What the convention center will look like

The convention center will be energy efficient and have a sleek and modern design that includes sweeping downtown views.

The 200,000-square-foot exhibit hall will highlight the ground floor, which is “adequate space for all kinds of trade shows and organizational meetings,” Todd said. It can also be divided into up to four flexible spaces.

Also, there is a 30,000-square-foot ballroom on the fourth level that can be split into three meeting rooms. In total, there is about 45,000 square feet of meeting space in the building, which can be transformed into 27 individual meeting spaces.

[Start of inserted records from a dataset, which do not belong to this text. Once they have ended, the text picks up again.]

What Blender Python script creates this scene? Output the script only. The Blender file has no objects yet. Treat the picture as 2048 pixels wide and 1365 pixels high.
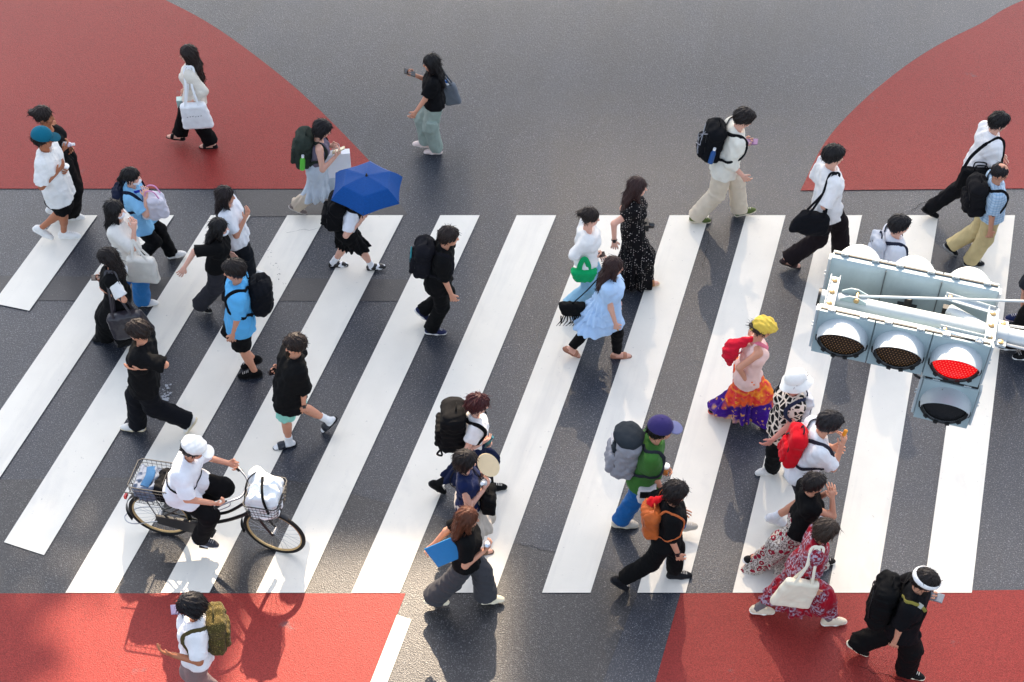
import bpy, bmesh, math, random
import numpy as np
from math import radians, sin, cos, pi

random.seed(7)
rng = np.random.default_rng(7)
SC = bpy.context.scene
COL = SC.collection
A3 = lambda *v: np.array(v, dtype=np.float64)
UP = A3(0, 0, 1)

def nz(v):
    v = np.asarray(v, float)
    n = np.linalg.norm(v)
    return v / n if n > 1e-9 else v

def lerp(a, b, t):
    return a + (b - a) * t

# ------------------------------------------------------------------ materials
def lin(c):
    out = []
    for v in c[:3]:
        v = v / 255.0
        out.append(v / 12.92 if v <= 0.04045 else ((v + 0.055) / 1.055) ** 2.4)
    return tuple(out)

MATS = {}

class NT:
    """small helper round a node tree"""
    def __init__(s, name, rough=0.8, spec=0.3):
        s.m = bpy.data.materials.new(name)
        s.m.use_nodes = True
        s.t = s.m.node_tree
        s.b = s.t.nodes['Principled BSDF']
        s.b.inputs['Roughness'].default_value = rough
        s.b.inputs['Specular IOR Level'].default_value = spec
        s.tc = None
    def n(s, kind, **kw):
        x = s.t.nodes.new(kind)
        for k, v in kw.items():
            if k.startswith('i_'):
                x.inputs[k[2:].replace('_', ' ')].default_value = v
            else:
                setattr(x, k, v)
        return x
    def l(s, a, b):
        s.t.links.new(a, b)
    def co(s, scale=(1, 1, 1), rot=(0, 0, 0), kind='POINT'):
        if s.tc is None:
            s.tc = s.n('ShaderNodeTexCoord')
        mp = s.n('ShaderNodeMapping')
        mp.vector_type = kind
        mp.inputs['Scale'].default_value = scale
        mp.inputs['Rotation'].default_value = rot
        s.l(s.tc.outputs['Object'], mp.inputs['Vector'])
        return mp.outputs['Vector']
    def noise(s, scale, detail=3, rough=0.55, co=None):
        x = s.n('ShaderNodeTexNoise')
        x.inputs['Scale'].default_value = scale
        x.inputs['Detail'].default_value = detail
        x.inputs['Roughness'].default_value = rough
        s.l(co if co is not None else s.co(), x.inputs['Vector'])
        return x.outputs['Fac']
    def vor(s, scale, feature='F1', co=None, out='Distance', rnd=1.0):
        x = s.n('ShaderNodeTexVoronoi', feature=feature)
        x.inputs['Scale'].default_value = scale
        x.inputs['Randomness'].default_value = rnd
        s.l(co if co is not None else s.co(), x.inputs['Vector'])
        return x.outputs[out]
    def ramp(s, fac, stops, interp='LINEAR'):
        x = s.n('ShaderNodeValToRGB')
        x.color_ramp.interpolation = interp
        e = x.color_ramp.elements
        while len(e) < len(stops):
            e.new(0.5)
        for el, (p, c) in zip(e, stops):
            el.position = p
            el.color = tuple(c[:3]) + (1,) if hasattr(c, '__len__') else (c, c, c, 1)
        s.l(fac, x.inputs['Fac'])
        return x.outputs['Color']
    def mix(s, fac, a, b, mode='MIX'):
        x = s.n('ShaderNodeMix', data_type='RGBA', blend_type=mode)
        for sock, v in ((x.inputs['Factor'], fac), (x.inputs['A'], a), (x.inputs['B'], b)):
            pass
        f, A, B = x.inputs[0], x.inputs[6], x.inputs[7]
        for sock, v in ((f, fac), (A, a), (B, b)):
            if isinstance(v, bpy.types.NodeSocket):
                s.l(v, sock)
            elif hasattr(v, '__len__'):
                sock.default_value = tuple(v[:3]) + (1,)
            else:
                sock.default_value = v
        return x.outputs[2]
    def math(s, op, a, b=0.0):
        x = s.n('ShaderNodeMath', operation=op)
        for sock, v in ((x.inputs[0], a), (x.inputs[1], b)):
            if isinstance(v, bpy.types.NodeSocket):
                s.l(v, sock)
            else:
                sock.default_value = v
        return x.outputs[0]
    def col(s, c):
        if isinstance(c, bpy.types.NodeSocket):
            s.l(c, s.b.inputs['Base Color'])
        else:
            s.b.inputs['Base Color'].default_value = tuple(c[:3]) + (1,)
    def bump(s, h, strength=0.3, dist=0.01):
        x = s.n('ShaderNodeBump')
        x.inputs['Strength'].default_value = strength
        x.inputs['Distance'].default_value = dist
        s.l(h, x.inputs['Height'])
        s.l(x.outputs['Normal'], s.b.inputs['Normal'])

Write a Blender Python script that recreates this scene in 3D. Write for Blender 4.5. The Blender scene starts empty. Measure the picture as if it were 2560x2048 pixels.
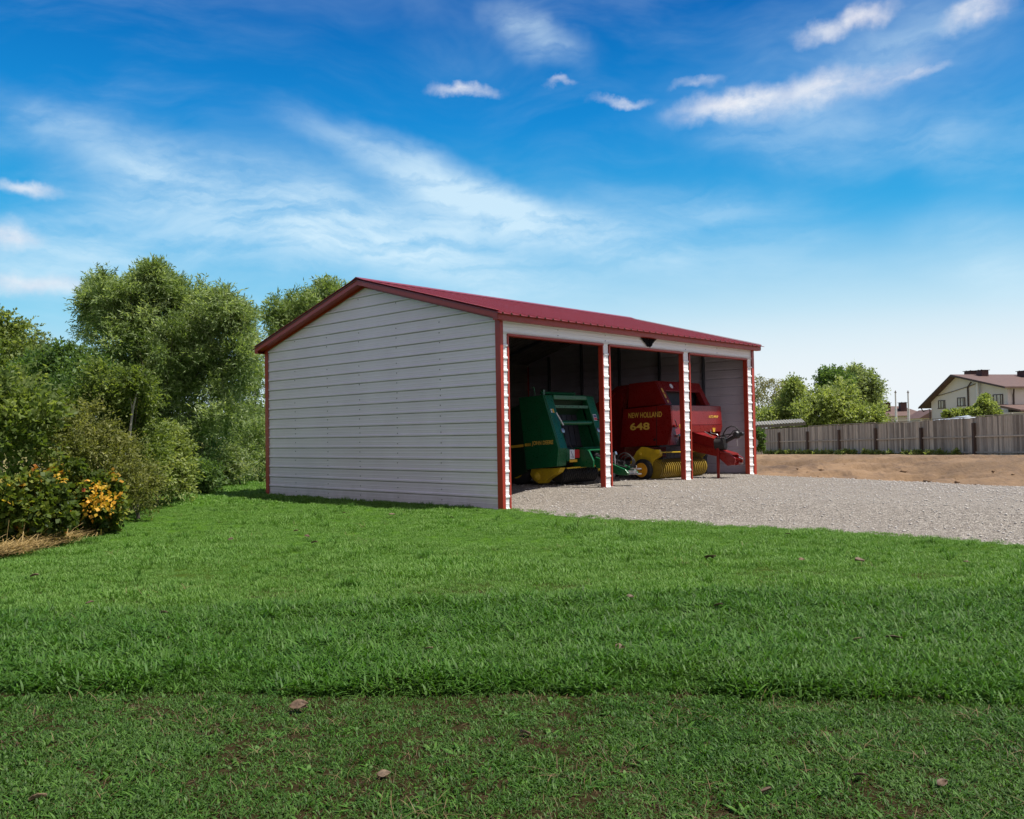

About one-third of the meeting spaces will feature glass walls to take advantage of natural light. The view will be of Scissortail Park, with blackout curtains to block the sunlight when needed – quite a contrast to many other convention centers that offer views of downtown buildings.

“The view will be unprecedented if they choose to use it that way,” Todd said.

Also planned for the convention center are informal meeting spaces, a kitchen, a potential café space, a loading dock, administrative offices and a balcony with an excellent view of the park.

In addition, the center will include a hearing impaired loop system that will allow anyone with a specially designed hearing aid to seamlessly connect with the PA system and make it possible for them to hear announcements “like they’re being talked to personally” by cutting out background noise, Todd said.

How the convention center fits into the area

The convention center will be next to a future Omni hotel, which is designed to support the center and will be finished in 2020 as well.

Plans include a plaza area in between the Omni hotel and the convention center. The pedestrian-friendly area will be near large overhead doors to the exhibit hall, which will allow people to view exhibits such as large machinery in that area during a show, Todd said.

In addition, Scissortail Park – a 70-acre park that extends from the main part of downtown Oklahoma City to the shore of the Oklahoma River – will be across the street from the center. The city expects to offer a lake, nature walk area, café and sports facilities in the park by 2021.

Construction of the center and park are being built debt-free thanks to MAPS 3, a $777 million capital improvement program. The program, funded by a 1-cent sales tax that was in place from 2010 to 2017, includes other projects such as river and fairground improvements, senior health and wellness centers and streetcar/transit.

“Three of the MAPS 3 projects are right in the heart of downtown – the OKC Streetcar, Scissortail Park and the convention center,” said Oklahoma City Mayor David Holt during the groundbreaking for the convention center in June 2018.

“With today’s groundbreaking, construction is underway on all three and dreams are becoming reality. As much as everyone talks about how far our downtown has come, the opening of these three projects will dramatically alter our city within the next two years.”